If you're not aware of what a SunRay is then check them out. They are so-called thin clients that are diskless and fanless, providing a very clean solution to not wanting a noisy machine that can break. They're not invincible of course, but my recent experience deploying a few of these had made me just love 'em to death.
Despite the glamour of a silent desktop PC, there are some other requirements. The main one is you need a server for the SunRay to connect to, and get the actual session from (whether it's CDE, Gnome, or windows via RDP). Given the SunRay is essentially state-less it needs a way to figure out where the server is. One method is to modify your DHCP responses to include some special information the SunRay's understand. This works well, but in some cases isn't possible. The older SunRay 1 model would then default to broadcasting on the local subnet (or VLAN) to see if a server would respond. If so, then we're all set and things work.
So what's my issue? Well I just got one of the new SunRay 2FS models and I expected it to just broadcast on our VLAN to find the server.
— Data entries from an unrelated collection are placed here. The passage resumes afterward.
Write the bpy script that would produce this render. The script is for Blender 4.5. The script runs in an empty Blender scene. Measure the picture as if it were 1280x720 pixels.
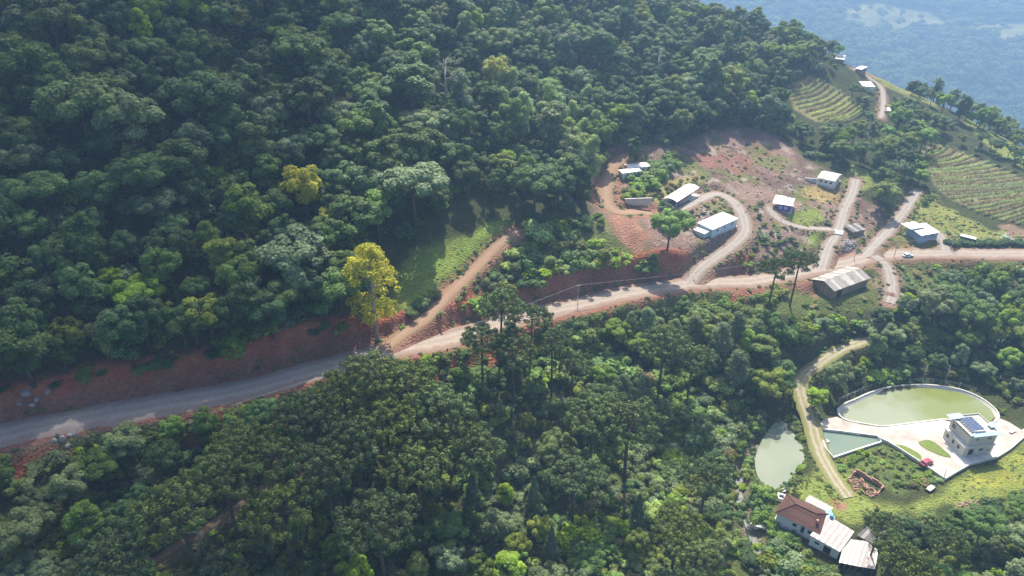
import bpy, bmesh, math, random
import numpy as np
from mathutils import Vector, Matrix
R = math.radians
scene = bpy.context.scene
COL = scene.collection

# ------------------------------------------------------------------ camera
CAMZ = 110.0
PITCH = 30.0
cam_data = bpy.data.cameras.new("camera")
cam_data.sensor_width = 36.0
cam_data.lens = 18.0 / math.tan(R(36.0))
cam_data.clip_start = 1.0
cam_data.clip_end = 6000.0
cam = bpy.data.objects.new("camera", cam_data)
COL.objects.link(cam)
cam.location = (0, 0, CAMZ)
cam.rotation_euler = (R(90 - PITCH), 0, 0)
scene.camera = cam
scene.render.resolution_x, scene.render.resolution_y = 1024, 576

# ------------------------------------------------------------------ sky, sun, exposure
SUN_EL, SUN_AZ = 54.0, 6.0          # azimuth measured from +Y towards +X
world = bpy.data.worlds.new("World")
scene.world = world
world.use_nodes = True
wn = world.node_tree
bg = wn.nodes["Background"]
sky = wn.nodes.new("ShaderNodeTexSky")
sky.sky_type = 'NISHITA'
sky.sun_disc = False
sky.sun_elevation = R(SUN_EL)
sky.sun_rotation = R(SUN_AZ)
sky.altitude = 600
sky.air_density = 1.0
sky.dust_density = 4.0
sky.ozone_density = 0.6
wn.links.new(sky.outputs[0], bg.inputs[0])
bg.inputs[1].default_value = 0.135
sun_data = bpy.data.lights.new("sun", 'SUN')
sun_data.energy = 5.0
sun_data.angle = R(0.6)
sun_data.color = (1.0, 0.93, 0.80)
sun = bpy.data.objects.new("sun", sun_data)
COL.objects.link(sun)
SUNDIR = Vector((math.sin(R(SUN_AZ)) * math.cos(R(SUN_EL)), math.cos(R(SUN_AZ)) * math.cos(R(SUN_EL)), math.sin(R(SUN_EL))))
sun.rotation_euler = SUNDIR.to_track_quat('Z', 'Y').to_euler()
sun.location = (0, 150, 400)
scene.view_settings.view_transform = 'Standard'
scene.view_settings.look = 'None'
scene.view_settings.exposure = 0.7
scene.view_settings.gamma = 1.0
scene.view_settings.use_curve_mapping = False
scene.render.engine = 'CYCLES'
scene.cycles.max_bounces = 6
scene.cycles.diffuse_bounces = 3
scene.cycles.glossy_bounces = 2
scene.cycles.transmission_bounces = 4
scene.cycles.transparent_max_bounces = 8
scene.cycles.volume_bounces = 1
scene.cycles.use_denoising = True
scene.cycles.sample_clamp_indirect = 6.0

# ------------------------------------------------------------------ survey maths (1280 x 720 frame -> rays)
F = 640.0 / math.tan(R(36.0))
CP, SP = math.cos(R(PITCH)), math.sin(R(PITCH))
def ray(px, py):
    a, b = (px - 640) / F, (360 - py) / F
    return np.array([a, CP + b * SP, -SP + b * CP])
def project(x, y, z):
    z = z - CAMZ
    dep = y * CP - z * SP
    up = y * SP + z * CP
    return 640 + F * x / dep, 360 - F * up / dep
def smooth(a, b, t):
    t = np.clip((t - a) / (b - a), 0, 1)
    return t * t * (3 - 2 * t)
def hash2(ix, iy, seed):
    h = (ix.astype(np.int64) * 374761393 + iy.astype(np.int64) * 668265263 + seed * 974634777) & 0xffffffff
    h = ((h ^ (h >> 13)) * 1274126177) & 0xffffffff
    h = h ^ (h >> 16)
    return (h & 0xffff) / 65535.0
def vnoise(x, y, seed=0):
    x = np.asarray(x, float); y = np.asarray(y, float)
    ix, iy = np.floor(x), np.floor(y)
    fx, fy = x - ix, y - iy
    fx, fy = fx * fx * (3 - 2 * fx), fy * fy * (3 - 2 * fy)
    a, b = hash2(ix, iy, seed), hash2(ix + 1, iy, seed)
    c, d = hash2(ix, iy + 1, seed), hash2(ix + 1, iy + 1, seed)
    return (a + (b - a) * fx) * (1 - fy) + (c + (d - c) * fx) * fy
def fbm(x, y, seed=0, oct=4):
    v, amp, tot = 0, 1.0, 0
    for k in range(oct):
        v = v + amp * vnoise(x * 2 ** k, y * 2 ** k, seed + k * 17)
        tot += amp; amp *= 0.5
    return v / tot - 0.5

# ------------------------------------------------------------------ scene helpers
def thing(name, label, cat, loc=(0, 0, 0), rz=0.0, group=None):
    o = bpy.data.objects.new(name, None)
    o.empty_display_size = 0.3
    COL.objects.link(o)
    o.location = loc
    o.rotation_euler = (0, 0, rz)
    o["label"] = label
    o["category"] = cat
    if group: o["group"] = group
    return o
def tag(o, label, cat, group=None):
    o["label"] = label; o["category"] = cat
    if group: o["group"] = group
    return o
def link(name, me, parent=None, loc=None, rz=None):
    o = bpy.data.objects.new(name, me)
    COL.objects.link(o)
    if parent is not None: o.parent = parent
    if loc is not None: o.location = loc
    if rz is not None: o.rotation_euler = (0, 0, rz)
    return o
def np_mesh(name, verts, faces, mat, smooth_shade=False):
    """verts (n,3), faces (m,k) int array of one face size."""
    verts = np.asarray(verts, np.float32); faces = np.asarray(faces, np.int32)
    me = bpy.data.meshes.new(name)
    me.vertices.add(len(verts)); me.vertices.foreach_set("co", verts.ravel())
    k = faces.shape[1]
    me.loops.add(faces.size); me.loops.foreach_set("vertex_index", faces.ravel())
    me.polygons.add(len(faces))
    me.polygons.foreach_set("loop_start", np.arange(0, faces.size, k, dtype=np.int32))
    if smooth_shade: me.polygons.foreach_set("use_smooth", np.ones(len(faces), bool))
    me.update(calc_edges=True)
    if mat is not None: me.materials.append(mat)
    return me
class MB:
    """Collects polygons of one part."""
    def __init__(s): s.v, s.f = [], []
    def poly(s, pts):
        b = len(s.v); s.v += [tuple(p) for p in pts]; s.f.append(tuple(range(b, b + len(pts)))); return s
    def box(s, x0, x1, y0, y1, z0, z1):
        b = len(s.v)
        s.v += [(x, y, z) for z in (z0, z1) for x, y in ((x0, y0), (x1, y0), (x1, y1), (x0, y1))]
        s.f += [tuple(b + i for i in q) for q in ((3, 2, 1, 0), (4, 5, 6, 7), (0, 1, 5, 4), (1, 2, 6, 5), (2, 3, 7, 6), (3, 0, 4, 7))]
        return s
    def slab(s, pts, th):
        """polygon (any plane, counter-clockwise from above) given thickness downwards."""
        b = len(s.v); n = len(pts)
        s.v += [tuple(p) for p in pts] + [(p[0], p[1], p[2] - th) for p in pts]
        s.f.append(tuple(range(b, b + n))); s.f.append(tuple(range(b + 2 * n - 1, b + n - 1, -1)))
        for i in range(n):
            j = (i + 1) % n
            s.f.append((b + i, b + n + i, b + n + j, b + j))
        return s
    def tube(s, pts, rad, n=8, cap=True):
        pts = [Vector(p) for p in pts]
        rad = rad if hasattr(rad, '__len__') else [rad] * len(pts)
        b = len(s.v)
        for i, p in enumerate(pts):
            d = (pts[min(i + 1, len(pts) - 1)] - pts[max(i - 1, 0)]).normalized()
            a = d.orthogonal().normalized() if abs(d.z) < .99 else Vector((1, 0, 0))
            c = d.cross(a)
            for k in range(n):
                t = 2 * math.pi * k / n
                s.v.append(tuple(p + (a * math.cos(t) + c * math.sin(t)) * rad[i]))
        for i in range(len(pts) - 1):
            for k in range(n):
                k2 = (k + 1) % n
                s.f.append((b + i * n + k, b + i * n + k2, b + (i + 1) * n + k2, b + (i + 1) * n + k))
        if cap:
            s.f.append(tuple(b + k for k in range(n - 1, -1, -1)))
            s.f.append(tuple(b + (len(pts) - 1) * n + k for k in range(n)))
        return s
    def mesh(s, name, mat, smooth_shade=False):
        me = bpy.data.meshes.new(name)
        me.from_pydata(s.v, [], s.f)
        if smooth_shade: me.polygons.foreach_set("use_smooth", np.ones(len(s.f), bool))
        me.update()
        if mat is not None: me.materials.append(mat)
        return me
    def build(s, name, mat, parent=None, loc=None, rz=None, smooth_shade=False):
        return link(name, s.mesh(name, mat, smooth_shade), parent, loc, rz)

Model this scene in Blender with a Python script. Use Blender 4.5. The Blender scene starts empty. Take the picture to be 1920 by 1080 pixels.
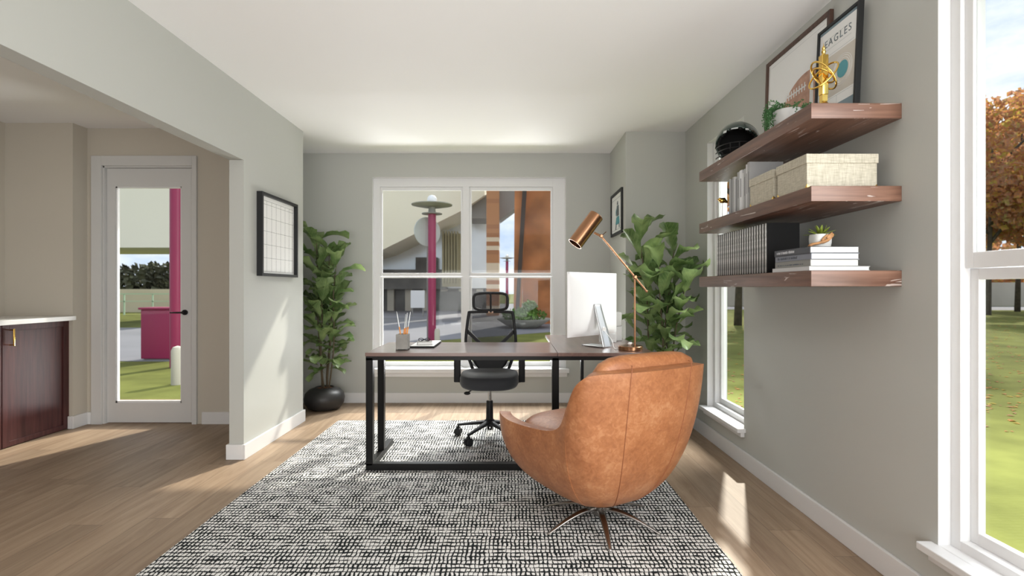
import bpy, bmesh, math, random
from mathutils import Vector, Matrix, noise
R = math.radians
sc = bpy.context.scene
col = sc.collection

# ------------------------------------------------------------------ camera, sky, sun, exposure
EYE = 1.12
cam_d = bpy.data.cameras.new('camera'); cam = bpy.data.objects.new('camera', cam_d); col.objects.link(cam)
cam_d.sensor_width = 36; cam_d.lens = 18.0; cam.location = (0, 0, EYE); cam.rotation_euler = (R(90), 0, 0)
cam_d.clip_start = .02; cam_d.clip_end = 500
cam_d.dof.use_dof = True; cam_d.dof.focus_distance = 2.9; cam_d.dof.aperture_fstop = 2.6
sc.camera = cam
sc.view_settings.view_transform = 'Standard'; sc.view_settings.look = 'None'
sc.view_settings.gamma = 1; sc.view_settings.use_curve_mapping = False
sc.view_settings.exposure = 0.37

SUN = Vector((-.44, -1, -.93)).normalized()
sd = bpy.data.lights.new('sun', 'SUN'); so = bpy.data.objects.new('sun', sd); col.objects.link(so)
sd.energy = 4.0; sd.angle = R(1.6); sd.color = (1, .93, .82)
so.rotation_euler = SUN.to_track_quat('-Z', 'Y').to_euler(); so.location = (6, 14, 12)

W = bpy.data.worlds.new('sky'); sc.world = W; W.use_nodes = True
nt = W.node_tree; nt.nodes.clear()
def N(t, **k):
    n = nt.nodes.new(t)
    for a, b in k.items(): setattr(n, a, b)
    return n
tc = N('ShaderNodeTexCoord'); mp = N('ShaderNodeMapping'); mp.inputs['Scale'].default_value = (1.2, 1.2, 3.2)
no = N('ShaderNodeTexNoise'); no.inputs['Scale'].default_value = 2.6; no.inputs['Detail'].default_value = 7; no.inputs['Roughness'].default_value = .6
rp = N('ShaderNodeValToRGB'); rp.color_ramp.elements[0].position = .42; rp.color_ramp.elements[0].color = (.50, .62, .82, 1)
rp.color_ramp.elements[1].position = .6; rp.color_ramp.elements[1].color = (.93, .94, .96, 1)
bg = N('ShaderNodeBackground'); bg.inputs['Strength'].default_value = 1.02; wo = N('ShaderNodeOutputWorld')
nt.links.new(tc.outputs['Generated'], mp.inputs['Vector']); nt.links.new(mp.outputs[0], no.inputs['Vector'])
nt.links.new(no.outputs['Fac'], rp.inputs[0]); nt.links.new(rp.outputs[0], bg.inputs[0]); nt.links.new(bg.outputs[0], wo.inputs[0])

def area(name, loc, to, sx, sy, e, color=(1, 1, 1)):
    d = bpy.data.lights.new(name, 'AREA'); o = bpy.data.objects.new(name, d); col.objects.link(o)
    d.shape = 'RECTANGLE'; d.size = sx; d.size_y = sy; d.energy = e; d.color = color
    o.location = loc; o.rotation_euler = (Vector(to) - Vector(loc)).to_track_quat('-Z', 'Y').to_euler()
    return o
area('daylight_back_window', (-.3, 6.6, 3.9), (-.4, 4.0, 1.0), 3.4, 2.0, 540, (1, 1, 1))
area('ceiling_fill_back_window', (-.4, 7.2, -.24), (-.4, 3.6, 2.2), 2.8, 1.1, 215, (1, .97, 1))  # added lamp hidden below the sill, brightens the ceiling
area('daylight_side_window', (3.3, 3.5, 3.6), (1.2, 3.3, .9), 1.8, 2.0, 300, (1, 1, 1))
area('daylight_near_window', (1.44, .3, 1.25), (-2, 1.2, 1.0), 1.8, 1.9, 56, (1, 1, 1))
area('rear_fill', (-.4, -2.3, .9), (-.3, 1.6, 2.3), 3.0, 1.4, 64, (1, 1, 1))  # added fill lamp behind the camera, the rear wall has no window
area('dining_room_fill', (-3.0, 0.4, 2.38), (-3.0, .6, 0), 1.2, 1.6, 9, (1, .93, .84))  # added fill lamp out of view, brightens the dining room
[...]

Well it did find a server, but it was on IP 68.178.232.99, which is not in our local network. I was a bit puzzled by this because, well, this didn't make any sense, until I learned something:
The default firmware on a new SunRay 2FS will try to use DNS lookups to find a server, only broadcasting should that fail.
This small point has big implications for anyone wanting to rely on broadcasting for their SunRays. The specific method it uses is the following:
- Look for sunray-servers.my.local.domain.com
- Look for sunray-servers.local.domain.com
- Look for sunray-servers.domain.com
- Finally look for sunray-servers.com
See the problem? Of course someone registered the sunray-servers.com domain and gave it the magic IP of....68.178.232.99! Apparantly this issue has been resolved in a newer firmware revision, but this will cause problems for anyone hoping to use the SunRay 2FS out of the box with broadcasting as the server resolution method.